Bayes Theorem: $$Pr(A|B) = \frac{Pr(A)*Pr(B|A)}{Pr(B)} \,\,\,\,\,\,\,\,\,\,\,\,\,\,\,\,\,\,\,\,\,\,\,\,\,(0)$$
Furthermore: $$Pr(A) = Pr(A|B)*Pr(B) + Pr(A|\neg B)*Pr(|\neg B) \,\,\,\,\,\,\,\,\,\,\,\,\,\,\,\,\,\,\,\,\,\,\,\,\,(1)$$
Scenario:
Suppose we are not given that an event $B$ has occured.
Assuming we are given a base Probability of $A$: $(Pr(A_1)$ (this is our prior probability), subsequently, we are now given a $Pr(A|B_1)$, a $Pr(B_1)$, a $Pr(A|\neg B_1)$, and a $Pr(\neg B_1)$ as additional information.
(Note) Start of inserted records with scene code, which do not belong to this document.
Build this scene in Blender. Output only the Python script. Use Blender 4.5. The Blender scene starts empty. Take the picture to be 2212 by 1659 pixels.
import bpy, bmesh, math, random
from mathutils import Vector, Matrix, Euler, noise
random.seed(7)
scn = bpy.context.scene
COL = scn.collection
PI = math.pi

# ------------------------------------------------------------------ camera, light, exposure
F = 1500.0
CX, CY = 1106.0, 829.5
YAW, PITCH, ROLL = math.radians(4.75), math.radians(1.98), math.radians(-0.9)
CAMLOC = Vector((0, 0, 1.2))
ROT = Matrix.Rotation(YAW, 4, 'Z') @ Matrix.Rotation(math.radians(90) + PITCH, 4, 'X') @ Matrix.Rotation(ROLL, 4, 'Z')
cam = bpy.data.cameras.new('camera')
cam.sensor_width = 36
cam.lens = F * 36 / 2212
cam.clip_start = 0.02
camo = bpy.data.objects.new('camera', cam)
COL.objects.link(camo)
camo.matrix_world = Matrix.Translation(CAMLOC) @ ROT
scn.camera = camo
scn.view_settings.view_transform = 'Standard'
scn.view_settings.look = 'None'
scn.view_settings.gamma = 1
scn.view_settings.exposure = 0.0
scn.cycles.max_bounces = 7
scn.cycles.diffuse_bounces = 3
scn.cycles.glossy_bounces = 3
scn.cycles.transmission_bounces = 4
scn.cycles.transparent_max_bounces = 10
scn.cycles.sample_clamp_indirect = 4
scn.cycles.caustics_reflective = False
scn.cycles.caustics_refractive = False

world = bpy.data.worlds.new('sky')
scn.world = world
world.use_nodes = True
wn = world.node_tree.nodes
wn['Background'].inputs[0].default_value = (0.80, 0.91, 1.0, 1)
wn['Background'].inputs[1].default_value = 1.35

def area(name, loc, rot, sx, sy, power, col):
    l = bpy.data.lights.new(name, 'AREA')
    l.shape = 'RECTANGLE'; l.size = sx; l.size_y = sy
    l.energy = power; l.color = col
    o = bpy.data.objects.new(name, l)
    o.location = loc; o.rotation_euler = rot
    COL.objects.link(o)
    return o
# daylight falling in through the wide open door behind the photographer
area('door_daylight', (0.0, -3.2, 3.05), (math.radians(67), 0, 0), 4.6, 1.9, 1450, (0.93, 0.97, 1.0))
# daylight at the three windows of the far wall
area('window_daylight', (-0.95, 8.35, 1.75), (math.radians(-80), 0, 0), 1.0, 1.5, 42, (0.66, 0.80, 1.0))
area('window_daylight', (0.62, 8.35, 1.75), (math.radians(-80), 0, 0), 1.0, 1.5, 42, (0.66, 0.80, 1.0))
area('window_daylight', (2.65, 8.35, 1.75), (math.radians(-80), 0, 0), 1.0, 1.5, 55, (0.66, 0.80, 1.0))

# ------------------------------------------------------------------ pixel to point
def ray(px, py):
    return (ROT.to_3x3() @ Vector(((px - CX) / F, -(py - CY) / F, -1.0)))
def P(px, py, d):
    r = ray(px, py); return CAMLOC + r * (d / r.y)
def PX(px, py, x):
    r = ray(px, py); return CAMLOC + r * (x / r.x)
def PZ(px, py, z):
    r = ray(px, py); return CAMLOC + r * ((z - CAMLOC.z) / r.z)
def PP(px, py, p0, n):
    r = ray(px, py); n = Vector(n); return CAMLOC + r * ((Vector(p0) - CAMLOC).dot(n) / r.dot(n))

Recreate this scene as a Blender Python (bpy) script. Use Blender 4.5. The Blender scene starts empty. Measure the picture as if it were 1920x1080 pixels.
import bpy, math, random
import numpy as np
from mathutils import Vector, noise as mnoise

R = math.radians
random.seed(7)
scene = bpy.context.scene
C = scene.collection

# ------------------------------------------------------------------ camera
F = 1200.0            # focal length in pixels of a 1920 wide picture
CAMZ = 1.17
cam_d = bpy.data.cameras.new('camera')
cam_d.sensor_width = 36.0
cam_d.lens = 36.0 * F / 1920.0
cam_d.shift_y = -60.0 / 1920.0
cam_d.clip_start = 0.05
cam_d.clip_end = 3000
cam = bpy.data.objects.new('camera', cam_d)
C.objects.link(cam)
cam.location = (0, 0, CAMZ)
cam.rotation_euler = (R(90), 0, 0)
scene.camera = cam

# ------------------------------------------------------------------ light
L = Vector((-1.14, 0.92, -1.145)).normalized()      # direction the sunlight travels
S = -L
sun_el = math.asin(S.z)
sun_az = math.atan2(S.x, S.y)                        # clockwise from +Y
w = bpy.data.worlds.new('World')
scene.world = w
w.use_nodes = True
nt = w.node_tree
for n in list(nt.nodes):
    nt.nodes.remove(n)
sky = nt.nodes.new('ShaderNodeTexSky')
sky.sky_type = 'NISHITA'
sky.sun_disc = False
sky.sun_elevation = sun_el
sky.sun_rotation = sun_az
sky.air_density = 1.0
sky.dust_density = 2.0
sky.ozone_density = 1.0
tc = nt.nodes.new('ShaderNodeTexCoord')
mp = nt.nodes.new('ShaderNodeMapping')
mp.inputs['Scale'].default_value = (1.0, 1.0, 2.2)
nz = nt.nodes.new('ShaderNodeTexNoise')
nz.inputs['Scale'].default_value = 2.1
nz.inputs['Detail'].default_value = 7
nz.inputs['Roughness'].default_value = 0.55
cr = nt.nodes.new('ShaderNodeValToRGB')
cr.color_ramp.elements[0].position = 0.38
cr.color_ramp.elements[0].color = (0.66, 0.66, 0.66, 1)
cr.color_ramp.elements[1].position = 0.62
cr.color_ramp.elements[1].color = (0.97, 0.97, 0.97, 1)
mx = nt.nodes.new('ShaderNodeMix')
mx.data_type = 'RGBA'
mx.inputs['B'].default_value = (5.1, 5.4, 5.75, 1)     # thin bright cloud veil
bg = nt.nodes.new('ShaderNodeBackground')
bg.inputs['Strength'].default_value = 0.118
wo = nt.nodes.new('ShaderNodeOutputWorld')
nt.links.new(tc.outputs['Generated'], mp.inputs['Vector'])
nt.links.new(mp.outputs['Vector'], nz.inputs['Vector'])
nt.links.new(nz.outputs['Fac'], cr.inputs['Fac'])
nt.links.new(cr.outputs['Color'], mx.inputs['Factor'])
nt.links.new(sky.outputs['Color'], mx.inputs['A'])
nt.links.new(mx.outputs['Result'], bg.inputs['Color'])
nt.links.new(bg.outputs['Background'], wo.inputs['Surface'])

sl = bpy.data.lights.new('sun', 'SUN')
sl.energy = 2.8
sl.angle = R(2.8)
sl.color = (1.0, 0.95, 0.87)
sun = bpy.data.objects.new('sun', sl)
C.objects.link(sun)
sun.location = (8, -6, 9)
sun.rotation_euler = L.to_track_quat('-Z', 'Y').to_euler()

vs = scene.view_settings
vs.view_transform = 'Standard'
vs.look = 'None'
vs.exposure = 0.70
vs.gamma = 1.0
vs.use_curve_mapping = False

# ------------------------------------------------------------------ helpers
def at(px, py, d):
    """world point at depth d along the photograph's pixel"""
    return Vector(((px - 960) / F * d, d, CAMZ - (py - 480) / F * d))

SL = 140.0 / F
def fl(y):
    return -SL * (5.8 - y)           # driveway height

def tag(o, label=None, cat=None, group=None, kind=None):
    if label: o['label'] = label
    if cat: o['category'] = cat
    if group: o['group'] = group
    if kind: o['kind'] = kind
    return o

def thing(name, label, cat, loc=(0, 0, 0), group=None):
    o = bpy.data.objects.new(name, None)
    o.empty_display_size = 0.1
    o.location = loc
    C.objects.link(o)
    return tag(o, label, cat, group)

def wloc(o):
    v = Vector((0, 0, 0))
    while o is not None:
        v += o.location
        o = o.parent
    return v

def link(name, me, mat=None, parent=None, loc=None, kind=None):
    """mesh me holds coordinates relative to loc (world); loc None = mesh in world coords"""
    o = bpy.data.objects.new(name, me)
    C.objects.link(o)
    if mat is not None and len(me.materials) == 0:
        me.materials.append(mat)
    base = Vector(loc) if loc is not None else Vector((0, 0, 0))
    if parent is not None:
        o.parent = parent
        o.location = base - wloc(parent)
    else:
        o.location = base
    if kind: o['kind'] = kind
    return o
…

Assuming, that I now want to calculate a $Pr(A_2)$ that is the posterior probability in light of the new information.
From $(1)$: $$Pr(A_2) = Pr(A|B_1)\cdot Pr(B_1) + Pr(A|\neg B_1)\cdot Pr(\neg B_1)\,\,\,\,\,\,\,\,\,\,\,\,\,\,\,\,\,\,\,\,\,\,\,\,\,(2)$$
From $(0)$: $Pr(A|B_1) = \frac{Pr(A_1)*Pr(B_1|A)}{Pr(B_1)} \,\,:\,\, Pr(A|\neg B_1) = \frac{Pr(A_1)*Pr(\neg B_1|A)}{Pr(\neg B_1)} \,\,\,\,\,\,\,\,\,\,\,\,\,\,\,\,\,\,\,\,\,\,\,\,\,(3)$$
Rewriting $(2)$ in light of $(3)$ $$Pr(A_2) = \frac{Pr(A_1)*Pr(B_1|A)}{Pr(B_1)} \times Pr(B_1) + \frac{Pr(A_1)*Pr(\neg B_1|A)}{Pr(\neg B_1)} \times Pr(\neg B_1)$$
Which gives us: $$Pr(A_2) = Pr(A_1)*Pr(B_1|A) + Pr(A_1)*Pr(\neg B_1|A)$$ Simplifying to: $$Pr(A_2) = Pr(A_1)\cdot\left(Pr(B_1|A) +Pr(\neg B_1|A)\right)\,\,\,\,\,\,\,\,\,\,\,\,\,\,\,\,\,\,\,\,\,\,\,\,\,(4)$$
Generalising from $(4)$: $$Pr(A_{l+1}) = Pr(A_l)\cdot\left(Pr(B_l|A) +Pr(\neg B_l|A)\right)\,\,\,\,\,\,\,\,\,\,\,\,\,\,\,\,\,\,\,\,\,\,\,\,\,(5)$$
My Question:
- Is $(5)$ valid bayesian inference?
- If not, how do I perform valid inference in the specified scenario?